El asesinato de Nicolás II y su familia

La noche del 16 al 17 de julio de 1918 el sótano de la casa Ipatiev, en la ciudad siberiana de Ekaterinburgo, fue escenario de una tragedia cuyos detalles, más o menos sofisticados, según el narrador, se han repetido hasta la saciedad en libros, prensa y produciones teatrales, cinematográficas, radiofónicas o televisivas. El emperador Nicolás II de Rusia, su esposa, Alejandra, y sus hijos, Alexei, Olga, Tatiana, María y Anastasia, fueron asesinados por sus carceleros junto al doctor que cuidaba del Zarévich hemofílico, Eugene Botkin, Alexei Trupp, ayuda de cámara, la doncella Ana Demídova, e Ivan Kharinotov, el cocinero.

Estos asesinatos representan una gota de sangre en el inmenso océano que produjo durante todo el siglo XX la práctica del exterminio de clase que, siguiendo el ejemplo del Terror francés revolucionario, practicaron los bolcheviques y sus continuadores en el antiguo imperio de los zares y en todo lugar donde actuaron: en el resto de Europa (Katyn, Budapest, Praga, …) y en todo el orbe, desde China y Camboya a Cuba, sin olvidar tantos otros pueblos masacrados, como el etiope o el angoleño. España, desgraciadamente, también puede exhibir una ejecutoria de miles de víctimas de esta ideología de muerte, comenzada años antes del inicio de la contienda de 1936 y finalizada en 2010, con el último crimen mortal de la banda terrorista ETA, cuya víctima fue, curiosamente, un agente de policía francés.

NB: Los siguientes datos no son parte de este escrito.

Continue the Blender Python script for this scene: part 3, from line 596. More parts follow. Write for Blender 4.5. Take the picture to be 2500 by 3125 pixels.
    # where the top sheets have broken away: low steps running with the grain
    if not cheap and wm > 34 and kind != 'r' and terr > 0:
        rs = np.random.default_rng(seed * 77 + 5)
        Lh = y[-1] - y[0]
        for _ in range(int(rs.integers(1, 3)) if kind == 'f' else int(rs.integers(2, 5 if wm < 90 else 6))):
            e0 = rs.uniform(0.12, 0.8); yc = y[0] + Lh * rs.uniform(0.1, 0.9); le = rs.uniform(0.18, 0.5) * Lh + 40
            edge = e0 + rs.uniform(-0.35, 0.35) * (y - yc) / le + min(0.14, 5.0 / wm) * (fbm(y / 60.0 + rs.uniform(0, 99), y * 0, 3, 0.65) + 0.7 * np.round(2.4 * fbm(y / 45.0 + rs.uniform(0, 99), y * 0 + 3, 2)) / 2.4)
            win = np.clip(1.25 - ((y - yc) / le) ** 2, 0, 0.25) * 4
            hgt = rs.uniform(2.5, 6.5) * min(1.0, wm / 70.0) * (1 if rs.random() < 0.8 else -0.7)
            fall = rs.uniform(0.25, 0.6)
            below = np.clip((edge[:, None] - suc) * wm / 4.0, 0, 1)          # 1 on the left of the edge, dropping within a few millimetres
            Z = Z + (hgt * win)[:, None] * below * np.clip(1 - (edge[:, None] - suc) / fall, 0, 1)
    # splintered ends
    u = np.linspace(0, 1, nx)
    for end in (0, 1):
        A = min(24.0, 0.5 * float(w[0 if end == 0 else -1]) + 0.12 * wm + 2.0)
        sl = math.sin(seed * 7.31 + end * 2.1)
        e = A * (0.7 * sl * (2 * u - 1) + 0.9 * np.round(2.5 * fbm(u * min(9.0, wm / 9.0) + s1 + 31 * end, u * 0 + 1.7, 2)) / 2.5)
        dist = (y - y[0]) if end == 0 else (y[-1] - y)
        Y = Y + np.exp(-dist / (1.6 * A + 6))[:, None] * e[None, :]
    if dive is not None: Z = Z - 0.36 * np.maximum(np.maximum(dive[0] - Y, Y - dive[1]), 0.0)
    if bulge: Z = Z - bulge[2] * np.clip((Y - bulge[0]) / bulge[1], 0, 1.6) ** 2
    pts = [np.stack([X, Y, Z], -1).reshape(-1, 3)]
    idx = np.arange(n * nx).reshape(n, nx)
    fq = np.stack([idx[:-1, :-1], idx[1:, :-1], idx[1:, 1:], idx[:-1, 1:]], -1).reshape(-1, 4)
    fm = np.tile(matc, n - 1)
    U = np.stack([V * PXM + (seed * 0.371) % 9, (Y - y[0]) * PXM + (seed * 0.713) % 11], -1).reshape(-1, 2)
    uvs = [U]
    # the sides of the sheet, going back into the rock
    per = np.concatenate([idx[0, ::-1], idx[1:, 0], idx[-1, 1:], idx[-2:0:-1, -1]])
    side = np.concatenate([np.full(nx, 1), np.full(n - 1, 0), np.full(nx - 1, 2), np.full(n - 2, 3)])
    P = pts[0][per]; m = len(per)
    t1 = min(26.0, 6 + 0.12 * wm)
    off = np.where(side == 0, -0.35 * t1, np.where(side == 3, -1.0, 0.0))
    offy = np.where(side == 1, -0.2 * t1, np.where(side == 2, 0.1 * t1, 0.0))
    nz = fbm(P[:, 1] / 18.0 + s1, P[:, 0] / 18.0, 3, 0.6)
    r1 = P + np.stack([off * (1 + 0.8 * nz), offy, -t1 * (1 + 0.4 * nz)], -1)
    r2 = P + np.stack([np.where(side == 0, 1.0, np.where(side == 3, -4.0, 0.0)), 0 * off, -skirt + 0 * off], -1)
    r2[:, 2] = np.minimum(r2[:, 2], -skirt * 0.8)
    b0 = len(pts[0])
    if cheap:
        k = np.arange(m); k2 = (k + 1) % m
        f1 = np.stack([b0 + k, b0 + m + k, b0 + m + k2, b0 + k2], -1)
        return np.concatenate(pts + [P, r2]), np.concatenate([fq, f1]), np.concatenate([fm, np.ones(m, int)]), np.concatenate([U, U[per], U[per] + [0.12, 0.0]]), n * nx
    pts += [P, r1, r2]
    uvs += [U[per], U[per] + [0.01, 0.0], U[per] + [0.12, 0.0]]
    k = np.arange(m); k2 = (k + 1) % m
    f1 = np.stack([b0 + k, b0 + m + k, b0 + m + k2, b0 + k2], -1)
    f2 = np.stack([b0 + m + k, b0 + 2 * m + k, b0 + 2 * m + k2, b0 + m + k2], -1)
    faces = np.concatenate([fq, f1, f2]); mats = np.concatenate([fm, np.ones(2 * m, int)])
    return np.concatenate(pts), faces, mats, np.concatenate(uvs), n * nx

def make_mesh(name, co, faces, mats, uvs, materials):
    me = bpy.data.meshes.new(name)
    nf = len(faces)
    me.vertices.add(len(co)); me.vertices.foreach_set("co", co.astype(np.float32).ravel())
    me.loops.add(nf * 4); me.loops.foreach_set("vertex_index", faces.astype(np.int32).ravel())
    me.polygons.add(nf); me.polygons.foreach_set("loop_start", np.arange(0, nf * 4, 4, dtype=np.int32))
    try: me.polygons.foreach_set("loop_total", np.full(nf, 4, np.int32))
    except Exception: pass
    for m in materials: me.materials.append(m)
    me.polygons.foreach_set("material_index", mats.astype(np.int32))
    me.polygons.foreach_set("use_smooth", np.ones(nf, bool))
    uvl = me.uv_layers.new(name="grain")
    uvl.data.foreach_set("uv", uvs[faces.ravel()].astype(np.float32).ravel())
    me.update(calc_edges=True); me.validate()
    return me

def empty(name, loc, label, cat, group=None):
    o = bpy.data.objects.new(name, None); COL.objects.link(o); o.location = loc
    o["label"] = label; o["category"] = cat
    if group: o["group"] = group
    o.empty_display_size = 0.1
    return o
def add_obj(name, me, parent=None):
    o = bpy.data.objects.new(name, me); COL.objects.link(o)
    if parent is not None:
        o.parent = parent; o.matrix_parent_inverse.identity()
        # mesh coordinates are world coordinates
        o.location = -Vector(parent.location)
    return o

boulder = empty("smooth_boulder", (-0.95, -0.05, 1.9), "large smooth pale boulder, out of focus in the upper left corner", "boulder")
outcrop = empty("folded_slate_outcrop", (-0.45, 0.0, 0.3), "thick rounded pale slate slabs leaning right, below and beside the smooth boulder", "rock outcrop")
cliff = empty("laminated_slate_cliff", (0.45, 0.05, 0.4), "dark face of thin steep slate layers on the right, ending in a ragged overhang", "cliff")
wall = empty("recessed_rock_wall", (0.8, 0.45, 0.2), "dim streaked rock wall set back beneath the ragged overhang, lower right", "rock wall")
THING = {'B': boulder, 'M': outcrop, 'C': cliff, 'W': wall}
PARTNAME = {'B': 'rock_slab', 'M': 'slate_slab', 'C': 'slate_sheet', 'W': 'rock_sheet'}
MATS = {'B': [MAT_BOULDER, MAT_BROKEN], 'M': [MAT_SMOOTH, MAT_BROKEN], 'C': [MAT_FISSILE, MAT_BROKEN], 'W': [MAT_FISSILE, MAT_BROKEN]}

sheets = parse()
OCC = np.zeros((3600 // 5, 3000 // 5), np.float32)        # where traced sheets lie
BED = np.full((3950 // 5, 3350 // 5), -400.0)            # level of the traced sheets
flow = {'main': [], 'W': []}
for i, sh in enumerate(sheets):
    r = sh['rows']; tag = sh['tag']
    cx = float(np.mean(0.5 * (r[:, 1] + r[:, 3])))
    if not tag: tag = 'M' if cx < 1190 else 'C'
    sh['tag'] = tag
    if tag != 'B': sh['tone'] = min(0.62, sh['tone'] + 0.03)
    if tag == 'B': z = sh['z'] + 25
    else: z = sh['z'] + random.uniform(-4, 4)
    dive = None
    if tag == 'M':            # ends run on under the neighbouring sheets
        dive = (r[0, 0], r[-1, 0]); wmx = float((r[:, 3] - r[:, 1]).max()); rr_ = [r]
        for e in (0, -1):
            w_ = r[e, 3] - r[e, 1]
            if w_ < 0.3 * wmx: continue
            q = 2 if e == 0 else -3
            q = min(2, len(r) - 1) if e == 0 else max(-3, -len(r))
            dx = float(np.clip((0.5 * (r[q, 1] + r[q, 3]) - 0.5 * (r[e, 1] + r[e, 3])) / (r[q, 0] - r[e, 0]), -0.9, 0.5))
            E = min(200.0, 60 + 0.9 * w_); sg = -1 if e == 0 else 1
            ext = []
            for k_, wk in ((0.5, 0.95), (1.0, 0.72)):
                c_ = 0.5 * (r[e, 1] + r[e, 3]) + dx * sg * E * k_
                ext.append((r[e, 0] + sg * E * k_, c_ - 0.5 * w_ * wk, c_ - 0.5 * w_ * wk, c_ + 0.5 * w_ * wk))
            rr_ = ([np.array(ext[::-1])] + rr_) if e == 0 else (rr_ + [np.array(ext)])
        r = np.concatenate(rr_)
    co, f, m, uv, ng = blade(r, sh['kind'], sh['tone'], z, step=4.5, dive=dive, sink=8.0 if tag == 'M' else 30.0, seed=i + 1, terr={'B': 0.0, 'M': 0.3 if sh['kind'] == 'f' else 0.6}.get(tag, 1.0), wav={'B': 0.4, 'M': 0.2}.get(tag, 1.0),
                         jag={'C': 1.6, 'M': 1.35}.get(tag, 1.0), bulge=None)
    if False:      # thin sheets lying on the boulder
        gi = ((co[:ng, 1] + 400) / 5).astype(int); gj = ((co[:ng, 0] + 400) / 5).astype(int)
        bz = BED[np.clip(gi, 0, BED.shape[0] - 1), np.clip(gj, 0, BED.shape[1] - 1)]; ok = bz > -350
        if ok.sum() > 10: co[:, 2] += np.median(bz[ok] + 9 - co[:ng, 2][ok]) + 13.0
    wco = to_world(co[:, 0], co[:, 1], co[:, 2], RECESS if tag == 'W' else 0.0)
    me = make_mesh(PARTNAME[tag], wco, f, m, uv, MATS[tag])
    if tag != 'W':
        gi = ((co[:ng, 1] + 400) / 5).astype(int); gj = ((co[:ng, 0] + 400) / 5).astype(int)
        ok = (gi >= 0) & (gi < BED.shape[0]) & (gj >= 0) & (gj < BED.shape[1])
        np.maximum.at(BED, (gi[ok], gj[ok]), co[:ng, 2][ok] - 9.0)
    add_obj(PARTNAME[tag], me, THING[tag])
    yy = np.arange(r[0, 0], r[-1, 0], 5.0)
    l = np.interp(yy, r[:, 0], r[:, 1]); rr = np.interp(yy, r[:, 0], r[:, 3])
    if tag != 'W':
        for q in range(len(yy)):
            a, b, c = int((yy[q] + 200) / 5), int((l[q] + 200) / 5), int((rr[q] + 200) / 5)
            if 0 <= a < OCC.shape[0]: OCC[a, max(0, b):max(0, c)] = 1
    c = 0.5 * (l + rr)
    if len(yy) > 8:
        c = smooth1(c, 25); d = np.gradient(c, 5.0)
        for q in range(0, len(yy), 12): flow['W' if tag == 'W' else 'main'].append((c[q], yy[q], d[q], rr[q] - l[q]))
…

Al cabo de un siglo, millares de rusos homenajean a sus mártires, así declarados oficialmente por su iglesia nacional. Un templo ortodoxo se levanta sobre el solar de la casa en que se produjo la masacre, que fue derribada en 1977 por orden del entonces primer secretario del Soviet de los Urales, Boris Yeltsin, el mismo que, en 1998, se inclinaba ante los restos de Nicolás II y los suyos mientras decía con tono solemne: «Todos somos culpables, incluido yo mismo». No está de más recordar que estas exequias se adelantaron notablemente para facilitar la concesión de un crédito del Fondo Monetario Internacional, al servir de símbolo de que la nueva Rusia surgida de las cenizas de la Unión Soviética renegaba del Comunismo. Resultó asombroso ver en los noticiarios televisivos rusos del momento al capitán del crucero Aurora (emblema de la toma del Palacio de Invierno por Lenin) presidir la reapertura de la capilla del buque, clausurada desde la revolución, entregando al capellán el icono que representa a la Familia Imperial, y declarar: «es hora de que se haga justicia».

Dada la premura con que se organizaron aquellos funerales, quedaron sin recibir sepultura los restos del heredero y de su hermana, María Nokolayevna, aún estaban pendientes de identificación oficial en esa fecha. Por ese motivo, ni el patriarca de la Iglesia de Rusia ni la Gran Duquesa María Vladimirovna, heredera de los derechos dinásticos de los Romanov, asistieron a un homenaje gravemente incompleto. Poco después, en el año 2000, Moscú sería escenario de la ceremonia en que se proclamó santos mártires a una ingente cantidad de víctimas del bolchevismo, encabezados por la Familia Imperial, pero, desgraciadamente, aquel reconocimiento se vio brisado por el accidente del submarino Kusk, en el que perecieron ciento dieciocho tripulantes.

Aunque estos días se celebran magnas concentraciones de recuerdo y homenaje, aún resta el acto de dar sepultura conjunta con el ritual adecuado a todos los miembros de esta familia, sacrificada inútilmente por la barbarie fanática, y desmentir definitivamente las leyendas de supervivencia que se alimentaron durante décadas por turbios intereses políticos y económicos.

José Luis Sampedro, numerario de la Real Academia Matritense de Heráldica y Genealogía.